— Start Source data —

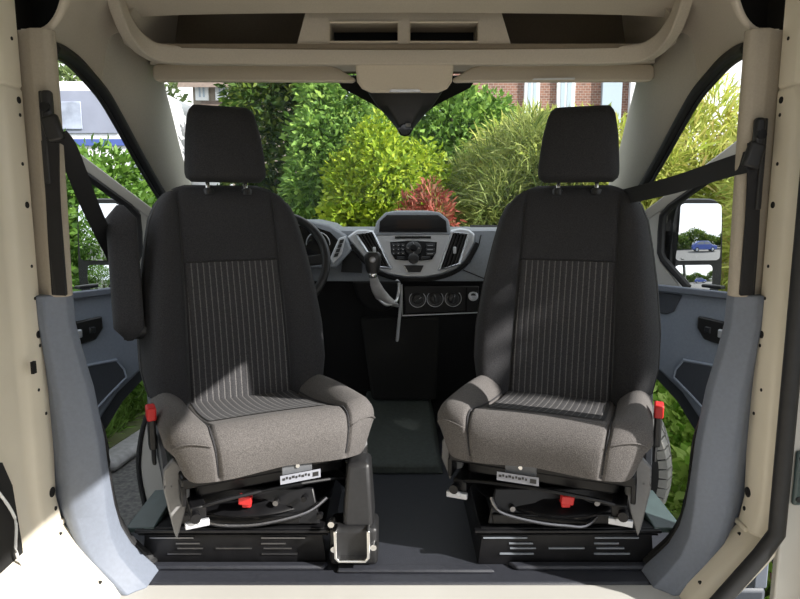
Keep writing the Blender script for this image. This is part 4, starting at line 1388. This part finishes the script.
for sx in (-1, 1):
    side = 'left' if sx < 0 else 'right'
    lab = 'black seat belt hanging from the left pillar beside the armrest' if sx < 0 else 'black seat belt stretched from the right pillar to the seat shoulder'
    an = Vector((sx * 0.745, 1.374, 1.06))
    sb = thing('seat_belt', lab, 'seat belt', an, 0, 'seat belts')
    lo = wm(sb)
    # vertical run down the pillar
    sh = 0.008 if sx < 0 else -0.006
    strap([(sx * (0.738 - sh), 1.376, 1.03), (sx * (0.746 - sh), 1.381, 0.95), (sx * (0.750 - sh), 1.381, 0.82), (sx * (0.752 - sh), 1.383, 0.705)], 0.034, 0.003, [Vector((1, 0.2 * sx, 0))], 'lower_webbing', sb, local=lo)
    # guide loop and its cover
    b = MB()
    gx, gz = (0.724, 0.0) if sx < 0 else (0.742, -0.055)
    b.box((sx * (gx + 0.008), 1.374, 1.095 + gz), (0.022, 0.018, 0.080)); b.box((sx * gx, 1.372, 1.058 + gz), (0.036, 0.018, 0.055), (0, R(15 * sx), 0))
    ln = b.build('belt_guide', 'black', sb, bevel=0.007, seg=3, local=lo)
    b = MB(); b.cyl((sx * (gx + 0.008), 1.36, 1.10 + gz), (sx * (gx + 0.008), 1.374, 1.10 + gz), 0.010, 16); b.build('guide_bolt', 'blackmetal', ln, local=lo)
    b = MB(); b.box((sx * (gx + 0.022), 1.381, 1.04 + gz), (0.012, 0.010, 0.19)); b.build('height_slider', 'black', ln, bevel=0.003, local=lo)
    if sx < 0:
        a, c = Vector((-0.715, 1.368, 1.045)), P(128, 286, 2.18)
        pts = [a, a.lerp(c, 0.1) + Vector((0.008, -0.01, 0.012)), a.lerp(c, 0.35), a.lerp(c, 0.7), c]
        strap(smooth_curve(pts, 5), 0.043, 0.003, [Vector((0.9, 0.6, 0.25))], 'shoulder_webbing', sb, local=lo)
    else:
        a, c = Vector((0.730, 1.368, 0.99)), P(618, 198, 2.02)
        pts = [a, a.lerp(c, 0.12), a.lerp(c, 0.5) + Vector((0, 0, -0.006)), c]
        strap(smooth_curve(pts, 5), 0.047, 0.003, [Vector((0.1, 0.3, 1))], 'shoulder_webbing', sb, local=lo)

# ================================================================== OUTSIDE
GZ = -0.55
b = MB(); b.box((0, 10, GZ - 0.05), (120, 120, 0.1))
o = b.build('ground', 'asphalt'); o.name = 'floor.002'
tag(o, 'grey asphalt drive around the van', 'ground', kind='structure')
# planting beds
for poly, nm in (([(-1.86, -2), (-1.74, 3.0), (-1.55, 4.3), (-1.3, 5.3), (-0.8, 5.8), (2.0, 4.6), (1.30, 3.0), (1.35, 1.5), (1.6, -0.5), (8, -0.5), (14, 13), (2, 13), (-2.5, 10.5), (-6, 8), (-9, 6), (-9, -2)], 'a'),):
    b = MB(); b.prism([(x, y, GZ) for x, y in poly], (0, 0, 0.07)); o = b.build('planting_bed', 'soil'); o.name = 'floor.003'
    tag(o, 'planted soil border around the drive', 'ground', kind='structure')
# kerb stones along the left verge
kp_ = [(-1.76, 2.0), (-1.70, 2.65), (-1.63, 3.3), (-1.56, 3.9), (-1.47, 4.45), (-1.32, 5.0)]
klab = ['nearest the van', 'second from the van', 'middle of its row', 'second from the far end', 'farthest from the van']
for i in range(5):
    a, c = Vector((*kp_[i], GZ)), Vector((*kp_[i + 1], GZ))
    ang = math.atan2(c.y - a.y, c.x - a.x)
    b = MB(); b.box((0, 0, 0.035), ((c - a).length - 0.025, 0.16, 0.07))
    o = b.build('kerb_stone', 'kerb', bevel=0.035, seg=3)
    o.location = (a + c) / 2; o.rotation_euler = (0, 0, ang)
    tag(o, 'rounded grey kerb stone edging the left verge, %s' % klab[i], 'kerb stone', 'kerb stones on the left')


def leaf_mesh(name, pos, nrm, size, kind='oval', aspect=0.5, droop=0.3):
    """one mesh of many little bent leaves"""
    n = len(pos)
    pos = np.asarray(pos); nrm = np.asarray(nrm)
    d = nrm + rng.normal(0, 0.55, (n, 3)); d[:, 2] -= droop * rng.random(n)
    d /= np.linalg.norm(d, axis=1)[:, None] + 1e-9
    r = rng.normal(0, 1, (n, 3)); s = np.cross(d, r); s /= np.linalg.norm(s, axis=1)[:, None] + 1e-9
    u = np.cross(s, d)
    L = size * (0.6 + 0.8 * rng.random(n))[:, None]
    Wd = L * aspect
    if kind == 'blade':
        mid = pos + d * L * 0.5 + u * 0.05 * L
        tip = pos + d * L + np.array([0, 0, -1]) * L * 0.35 * rng.random((n, 1))
        v = np.stack([pos - s * Wd * 0.3, pos + s * Wd * 0.3, mid + s * Wd * 0.5, tip, mid - s * Wd * 0.5], 1)
        idx = np.array([[0, 1, 2, 4], [4, 2, 3, 3]])
        faces = []
        base = np.arange(n)[:, None] * 5
        f4 = base + np.array([0, 1, 2, 4]); f3 = base + np.array([4, 2, 3])
        nv = 5
    else:
        mid = pos + d * L * 0.5
        tip = pos + d * L
        v = np.stack([pos, mid + s * Wd * 0.5 + u * 0.12 * L, tip, mid - s * Wd * 0.5 + u * 0.12 * L], 1)
        base = np.arange(n)[:, None] * 4
        f4 = None
        f3 = np.concatenate([base + np.array([0, 1, 2]), base + np.array([0, 2, 3])], 0)
        nv = 4
    V = v.reshape(-1, 3)
    me = bpy.data.meshes.new(name)
    me.vertices.add(len(V)); me.vertices.foreach_set('co', V.astype(np.float32).ravel())
    if kind == 'blade':
        loops = np.concatenate([f4.ravel(), f3.ravel()]); tot = np.concatenate([np.full(n, 4), np.full(n, 3)])
    else:
        loops = f3.ravel(); tot = np.full(len(f3), 3)
    st_ = np.concatenate([[0], np.cumsum(tot)[:-1]])
    me.loops.add(len(loops)); me.loops.foreach_set('vertex_index', loops.astype(np.int32))
    me.polygons.add(len(tot)); me.polygons.foreach_set('loop_start', st_.astype(np.int32)); me.polygons.foreach_set('loop_total', tot.astype(np.int32))
    me.update(calc_edges=True)
    me.validate()
    return me


def blob_points(blobs, n):
    """points on and just inside a set of ellipsoids (centre, radii); returns positions and outward directions"""
    areas = np.array([(r[0] * r[1] + r[1] * r[2] + r[0] * r[2]) for c, r in blobs]); pr = areas / areas.sum()
    P_, N_ = [], []
    for (c, r), k in zip(blobs, (pr * n).astype(int) + 1):
        d = rng.normal(0, 1, (k, 3)); d /= np.linalg.norm(d, axis=1)[:, None]
        rad = 1 - np.abs(rng.normal(0, 0.13, k))
        lump = 1 + 0.10 * np.sin(d[:, 0] * 7 + c[0] * 3) * np.sin(d[:, 2] * 6 + 1) + 0.08 * np.sin(d[:, 1] * 9 + d[:, 2] * 5)
        p = np.array(c) + d * np.array(r) * (rad * lump)[:, None]
        keep = p[:, 2] > GZ + 0.02
        P_.append(p[keep]); nn = d / np.array(r); nn /= np.linalg.norm(nn, axis=1)[:, None]; N_.append(nn[keep])
    return np.concatenate(P_), np.concatenate(N_)


def shrub(name, label, cat, base, blobs, n, size, lm, kind='oval', aspect=0.5, up=0.0, group=None, droop=0.3, core=None, stems=5):
    t = thing(name, label, cat, (base[0], base[1], GZ + 0.05), 0, group)
    lo = wm(t).inverted()
    lumps = list(blobs)
    for c_, r_ in blobs:
        for k in range(9):
            d = rng.normal(0, 1, 3); d /= np.linalg.norm(d); d[2] = abs(d[2]) * 0.9 + 0.05 if k % 3 else d[2]
            f_ = rng.uniform(0.28, 0.46)
            lumps.append((tuple(np.array(c_) + d * np.array(r_) * 0.88), tuple(np.array(r_) * f_)))
    pos, nr = blob_points(lumps, n)
    nr = nr + np.array([0, 0, up])
    pos = pos - np.array(t.location)
    me = leaf_mesh('foliage', pos, nr, size, kind, aspect, droop)
    me.materials.append(lm)
    f = bpy.data.objects.new('foliage', me); COL.objects.link(f); f.parent = t
    b = MB()
    for i in range(stems):
        c, r = blobs[i % len(blobs)]
        b.tube([Vector((base[0] + random.uniform(-.08, .08), base[1] + random.uniform(-.08, .08), GZ + 0.05)), Vector((c[0] + random.uniform(-.1, .1), c[1], (GZ + c[2]) / 2)), Vector((c[0] + random.uniform(-.2, .2) * r[0], c[1], c[2]))], 0.025, 6)
    b.build('stem', 'bark', t, local=wm(t))
    return t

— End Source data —

- [Instruction]
Would you reproduce the lines above, from the very first through the line containing "1))], 'shoulder_webbing', sb, local=lo)", exactly and without the pictures?

- [Answer for this exercise]
Keep writing the Blender script for this image. This is part 4, starting at line 1388. This part finishes the script.
for sx in (-1, 1):
    side = 'left' if sx < 0 else 'right'
    lab = 'black seat belt hanging from the left pillar beside the armrest' if sx < 0 else 'black seat belt stretched from the right pillar to the seat shoulder'
    an = Vector((sx * 0.745, 1.374, 1.06))
    sb = thing('seat_belt', lab, 'seat belt', an, 0, 'seat belts')
    lo = wm(sb)
    # vertical run down the pillar
    sh = 0.008 if sx < 0 else -0.006
    strap([(sx * (0.738 - sh), 1.376, 1.03), (sx * (0.746 - sh), 1.381, 0.95), (sx * (0.750 - sh), 1.381, 0.82), (sx * (0.752 - sh), 1.383, 0.705)], 0.034, 0.003, [Vector((1, 0.2 * sx, 0))], 'lower_webbing', sb, local=lo)
    # guide loop and its cover
    b = MB()
    gx, gz = (0.724, 0.0) if sx < 0 else (0.742, -0.055)
    b.box((sx * (gx + 0.008), 1.374, 1.095 + gz), (0.022, 0.018, 0.080)); b.box((sx * gx, 1.372, 1.058 + gz), (0.036, 0.018, 0.055), (0, R(15 * sx), 0))
    ln = b.build('belt_guide', 'black', sb, bevel=0.007, seg=3, local=lo)
    b = MB(); b.cyl((sx * (gx + 0.008), 1.36, 1.10 + gz), (sx * (gx + 0.008), 1.374, 1.10 + gz), 0.010, 16); b.build('guide_bolt', 'blackmetal', ln, local=lo)
    b = MB(); b.box((sx * (gx + 0.022), 1.381, 1.04 + gz), (0.012, 0.010, 0.19)); b.build('height_slider', 'black', ln, bevel=0.003, local=lo)
    if sx < 0:
        a, c = Vector((-0.715, 1.368, 1.045)), P(128, 286, 2.18)
        pts = [a, a.lerp(c, 0.1) + Vector((0.008, -0.01, 0.012)), a.lerp(c, 0.35), a.lerp(c, 0.7), c]
        strap(smooth_curve(pts, 5), 0.043, 0.003, [Vector((0.9, 0.6, 0.25))], 'shoulder_webbing', sb, local=lo)
    else:
        a, c = Vector((0.730, 1.368, 0.99)), P(618, 198, 2.02)
        pts = [a, a.lerp(c, 0.12), a.lerp(c, 0.5) + Vector((0, 0, -0.006)), c]
        strap(smooth_curve(pts, 5), 0.047, 0.003, [Vector((0.1, 0.3, 1))], 'shoulder_webbing', sb, local=lo)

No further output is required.